Semaine cruciale !
Alors que les nuages bien lourds d'incertitude s'amoncellent sous nos cieux, on a curieusement l'impression que rien ne se passe. Entre le mouvement Y en a marre qui organise sa ''foire aux problèmes'', les syndicats qui jaugent leur force de mobilisation à la veille de la présidentielle et les états-majors politiques qui exhibent leurs trophées de guerre, version chair et os, en termes de ralliements-débauchages, les manœuvres donnent l'impression du déjà vu. Et personne ne semble s'intéresser à la semaine qui pointe, semaine de toutes les incertitudes où beaucoup de choses vont évidemment se jouer.
Une petite liste des évènements attendus renseigne sur la chaîne des enjeux. On pourrait même utiliser une métaphore, bien commode, celle d'une femelle grosse de quelque chose, sans qu'on ne sache réellement de quoi va accoucher la bête. Dieu fasse bien que la ''bête'' accouche de quelque chose qui ne crève pas nos pauvres yeux de dégoût ou d'horreur ! Qu'on accouche donc en paix ! C'est la prière que les vieilles femmes africaines font lorsqu'elles voient, anxieuses, leurs progénitures, perpétuer leur descendance.
Mais bien au-delà des prières, il faut bien reconnaître que la situation actuelle du Sénégal est loin d'être simple. Les voyants rouges s'allument de partout et ce n'est sans doute pas terminé. Par exemple, question indécente, quels effets, une possible contre-performance des ''Lions'' à la Can 2012 peut avoir sur la stratégie d'anesthésie des jeunes, engagés dans la bataille contre la candidature de Wade.
Le verdict, sorte de finale avant la lettre, c'est juste dans deux jours.
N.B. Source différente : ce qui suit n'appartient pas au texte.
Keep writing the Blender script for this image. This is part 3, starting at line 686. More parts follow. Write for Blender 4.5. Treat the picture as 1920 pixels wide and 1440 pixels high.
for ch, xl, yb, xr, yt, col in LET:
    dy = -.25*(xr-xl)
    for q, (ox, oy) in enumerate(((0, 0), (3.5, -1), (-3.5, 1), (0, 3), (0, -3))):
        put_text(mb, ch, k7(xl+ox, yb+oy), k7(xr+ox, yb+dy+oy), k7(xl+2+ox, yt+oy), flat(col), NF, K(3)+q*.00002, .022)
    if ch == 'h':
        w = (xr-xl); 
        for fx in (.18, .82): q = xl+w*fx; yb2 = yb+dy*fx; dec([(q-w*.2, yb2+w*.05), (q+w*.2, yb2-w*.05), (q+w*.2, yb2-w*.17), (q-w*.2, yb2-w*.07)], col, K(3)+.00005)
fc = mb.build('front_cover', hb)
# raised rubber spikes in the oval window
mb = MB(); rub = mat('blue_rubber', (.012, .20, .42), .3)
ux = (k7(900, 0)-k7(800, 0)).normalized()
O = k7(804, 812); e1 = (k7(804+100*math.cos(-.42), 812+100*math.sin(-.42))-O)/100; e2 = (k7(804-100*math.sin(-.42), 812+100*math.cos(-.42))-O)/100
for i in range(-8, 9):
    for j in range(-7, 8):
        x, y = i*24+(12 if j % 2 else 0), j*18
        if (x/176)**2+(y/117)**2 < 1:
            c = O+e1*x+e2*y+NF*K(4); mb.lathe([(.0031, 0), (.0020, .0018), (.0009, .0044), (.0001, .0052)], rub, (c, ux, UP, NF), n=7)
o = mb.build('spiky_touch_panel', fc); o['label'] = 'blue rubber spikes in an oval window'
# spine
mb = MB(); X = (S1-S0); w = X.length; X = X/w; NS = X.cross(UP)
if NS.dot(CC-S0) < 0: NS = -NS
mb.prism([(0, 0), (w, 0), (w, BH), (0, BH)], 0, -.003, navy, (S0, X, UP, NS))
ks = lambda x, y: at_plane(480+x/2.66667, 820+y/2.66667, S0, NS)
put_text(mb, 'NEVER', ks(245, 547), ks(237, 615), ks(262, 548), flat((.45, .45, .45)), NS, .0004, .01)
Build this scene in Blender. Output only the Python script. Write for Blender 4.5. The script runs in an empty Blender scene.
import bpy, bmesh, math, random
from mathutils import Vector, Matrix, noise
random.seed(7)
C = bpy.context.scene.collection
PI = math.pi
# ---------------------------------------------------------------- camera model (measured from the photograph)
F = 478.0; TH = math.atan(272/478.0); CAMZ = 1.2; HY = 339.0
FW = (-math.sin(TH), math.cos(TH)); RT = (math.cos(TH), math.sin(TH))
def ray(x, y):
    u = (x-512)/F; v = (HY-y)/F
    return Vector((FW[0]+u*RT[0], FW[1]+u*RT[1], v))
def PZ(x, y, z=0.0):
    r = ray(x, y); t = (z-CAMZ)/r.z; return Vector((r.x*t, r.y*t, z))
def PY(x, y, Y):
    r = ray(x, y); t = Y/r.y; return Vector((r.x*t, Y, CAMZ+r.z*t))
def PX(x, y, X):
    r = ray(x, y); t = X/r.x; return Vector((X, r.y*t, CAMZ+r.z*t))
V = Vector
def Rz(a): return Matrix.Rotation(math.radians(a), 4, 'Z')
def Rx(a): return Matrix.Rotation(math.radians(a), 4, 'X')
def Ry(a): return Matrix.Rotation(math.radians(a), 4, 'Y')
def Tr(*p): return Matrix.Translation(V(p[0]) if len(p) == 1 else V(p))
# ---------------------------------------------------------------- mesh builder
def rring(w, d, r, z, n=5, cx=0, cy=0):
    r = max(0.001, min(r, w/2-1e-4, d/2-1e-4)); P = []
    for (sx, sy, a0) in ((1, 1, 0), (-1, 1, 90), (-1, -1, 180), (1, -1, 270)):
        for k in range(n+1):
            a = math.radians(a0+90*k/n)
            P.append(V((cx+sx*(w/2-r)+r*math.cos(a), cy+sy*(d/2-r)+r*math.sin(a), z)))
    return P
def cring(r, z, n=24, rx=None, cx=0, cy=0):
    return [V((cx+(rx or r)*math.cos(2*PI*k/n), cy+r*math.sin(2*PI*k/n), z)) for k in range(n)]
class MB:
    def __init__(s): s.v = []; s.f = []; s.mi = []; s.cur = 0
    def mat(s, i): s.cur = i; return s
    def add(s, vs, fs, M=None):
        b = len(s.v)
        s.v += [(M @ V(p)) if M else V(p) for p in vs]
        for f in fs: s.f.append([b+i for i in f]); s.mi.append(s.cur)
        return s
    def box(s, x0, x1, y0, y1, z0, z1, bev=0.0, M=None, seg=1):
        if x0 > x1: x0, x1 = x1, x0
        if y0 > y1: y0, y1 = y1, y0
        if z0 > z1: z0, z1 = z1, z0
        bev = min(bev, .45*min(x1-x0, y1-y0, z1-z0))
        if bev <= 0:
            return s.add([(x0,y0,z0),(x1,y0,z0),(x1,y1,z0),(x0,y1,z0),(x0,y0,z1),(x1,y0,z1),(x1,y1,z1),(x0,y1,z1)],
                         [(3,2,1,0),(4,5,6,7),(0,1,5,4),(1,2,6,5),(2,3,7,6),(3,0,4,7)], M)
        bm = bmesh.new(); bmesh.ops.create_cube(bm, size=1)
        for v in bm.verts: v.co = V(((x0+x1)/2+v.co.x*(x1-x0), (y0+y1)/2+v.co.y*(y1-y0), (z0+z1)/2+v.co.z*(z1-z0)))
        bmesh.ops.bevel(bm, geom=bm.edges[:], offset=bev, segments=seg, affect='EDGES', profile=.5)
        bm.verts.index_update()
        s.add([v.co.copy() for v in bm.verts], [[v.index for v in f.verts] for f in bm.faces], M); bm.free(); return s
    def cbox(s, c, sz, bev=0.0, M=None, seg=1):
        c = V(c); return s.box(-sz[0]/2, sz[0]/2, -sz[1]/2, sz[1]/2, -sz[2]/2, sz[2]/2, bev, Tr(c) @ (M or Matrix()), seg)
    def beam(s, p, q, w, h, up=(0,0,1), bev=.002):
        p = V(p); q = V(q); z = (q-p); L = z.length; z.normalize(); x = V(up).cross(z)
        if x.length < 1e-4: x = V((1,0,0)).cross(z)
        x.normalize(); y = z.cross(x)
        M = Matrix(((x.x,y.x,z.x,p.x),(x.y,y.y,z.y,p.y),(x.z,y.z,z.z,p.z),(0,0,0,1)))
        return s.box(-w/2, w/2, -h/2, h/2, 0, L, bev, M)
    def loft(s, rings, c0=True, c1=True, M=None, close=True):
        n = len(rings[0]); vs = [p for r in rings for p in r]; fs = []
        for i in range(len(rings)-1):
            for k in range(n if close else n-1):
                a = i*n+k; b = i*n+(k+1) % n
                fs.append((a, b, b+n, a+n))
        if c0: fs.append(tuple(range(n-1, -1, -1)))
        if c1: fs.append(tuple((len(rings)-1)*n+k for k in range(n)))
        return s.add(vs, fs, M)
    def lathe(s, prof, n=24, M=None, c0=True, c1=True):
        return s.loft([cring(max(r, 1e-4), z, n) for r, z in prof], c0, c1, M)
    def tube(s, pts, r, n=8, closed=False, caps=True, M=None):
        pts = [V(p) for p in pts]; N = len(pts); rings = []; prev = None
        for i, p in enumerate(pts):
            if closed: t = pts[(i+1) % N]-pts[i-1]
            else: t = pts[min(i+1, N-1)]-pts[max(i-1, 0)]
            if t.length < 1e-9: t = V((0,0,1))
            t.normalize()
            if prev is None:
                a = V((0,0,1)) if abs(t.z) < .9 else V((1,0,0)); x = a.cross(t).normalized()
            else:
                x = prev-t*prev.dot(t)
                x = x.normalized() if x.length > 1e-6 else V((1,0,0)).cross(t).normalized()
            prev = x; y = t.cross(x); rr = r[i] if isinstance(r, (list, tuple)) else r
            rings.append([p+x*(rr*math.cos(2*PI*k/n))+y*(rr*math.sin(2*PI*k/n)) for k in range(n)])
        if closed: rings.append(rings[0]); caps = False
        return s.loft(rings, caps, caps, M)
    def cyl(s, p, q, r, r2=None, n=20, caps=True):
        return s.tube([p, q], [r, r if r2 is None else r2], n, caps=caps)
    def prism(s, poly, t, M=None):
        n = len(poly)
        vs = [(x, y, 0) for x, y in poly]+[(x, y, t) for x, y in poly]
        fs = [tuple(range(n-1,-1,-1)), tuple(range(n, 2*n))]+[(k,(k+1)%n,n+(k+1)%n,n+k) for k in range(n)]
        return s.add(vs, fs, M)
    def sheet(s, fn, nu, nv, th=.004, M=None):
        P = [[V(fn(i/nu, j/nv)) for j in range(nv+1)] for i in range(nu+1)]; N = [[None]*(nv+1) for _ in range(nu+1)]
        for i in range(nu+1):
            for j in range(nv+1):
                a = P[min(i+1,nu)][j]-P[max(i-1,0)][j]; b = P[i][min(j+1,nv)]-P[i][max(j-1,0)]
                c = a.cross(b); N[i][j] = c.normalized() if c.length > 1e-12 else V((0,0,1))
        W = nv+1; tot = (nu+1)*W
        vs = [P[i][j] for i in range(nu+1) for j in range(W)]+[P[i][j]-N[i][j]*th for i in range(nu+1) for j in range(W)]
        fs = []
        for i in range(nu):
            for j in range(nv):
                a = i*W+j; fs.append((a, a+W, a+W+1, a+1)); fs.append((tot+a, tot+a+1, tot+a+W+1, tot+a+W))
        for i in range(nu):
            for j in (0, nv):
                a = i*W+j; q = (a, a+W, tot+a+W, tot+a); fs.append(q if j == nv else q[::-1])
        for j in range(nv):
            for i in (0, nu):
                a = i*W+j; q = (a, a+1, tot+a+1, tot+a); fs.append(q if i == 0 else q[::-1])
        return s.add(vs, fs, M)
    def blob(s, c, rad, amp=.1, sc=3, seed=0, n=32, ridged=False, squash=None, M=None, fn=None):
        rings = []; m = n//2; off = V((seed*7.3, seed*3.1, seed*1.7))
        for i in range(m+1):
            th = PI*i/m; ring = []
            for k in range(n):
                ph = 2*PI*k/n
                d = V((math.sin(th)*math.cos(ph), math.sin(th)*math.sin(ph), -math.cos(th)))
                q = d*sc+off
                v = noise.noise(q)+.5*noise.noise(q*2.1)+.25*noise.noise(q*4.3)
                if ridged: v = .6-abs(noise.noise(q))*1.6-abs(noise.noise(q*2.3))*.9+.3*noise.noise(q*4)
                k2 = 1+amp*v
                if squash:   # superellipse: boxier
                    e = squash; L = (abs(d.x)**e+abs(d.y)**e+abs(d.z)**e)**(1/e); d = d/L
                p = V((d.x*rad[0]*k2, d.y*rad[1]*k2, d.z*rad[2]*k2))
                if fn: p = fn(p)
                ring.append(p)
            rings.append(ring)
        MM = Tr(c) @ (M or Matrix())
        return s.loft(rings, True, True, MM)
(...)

Mais d'ores et déjà, il faut comprendre que ça passe ou casse, la fonction de cette Can-ci, sera éminemment politique. Et sans doute que l'opposition n'a pas intérêt que les luttes politiques engagées soient noyées par la clameur qui accompagne le ballon rond lorsqu'il fend les filets.
Le verdict de la Can n'est pas le seul attendu car, un autre, beaucoup plus périlleux, sera donné, au plus tard le 29 janvier prochain, par le Conseil constitutionnel qui devra donc dire si le Président Wade fait partie des bienheureux athlètes sélectionnés à la Présidentielle, pour un autre marathon de...7 ans. Osera-t-il invalider la candidature du Président Wade qui, réélu, serait le seul Président au monde à gouverner à cet âge-là. Problématique !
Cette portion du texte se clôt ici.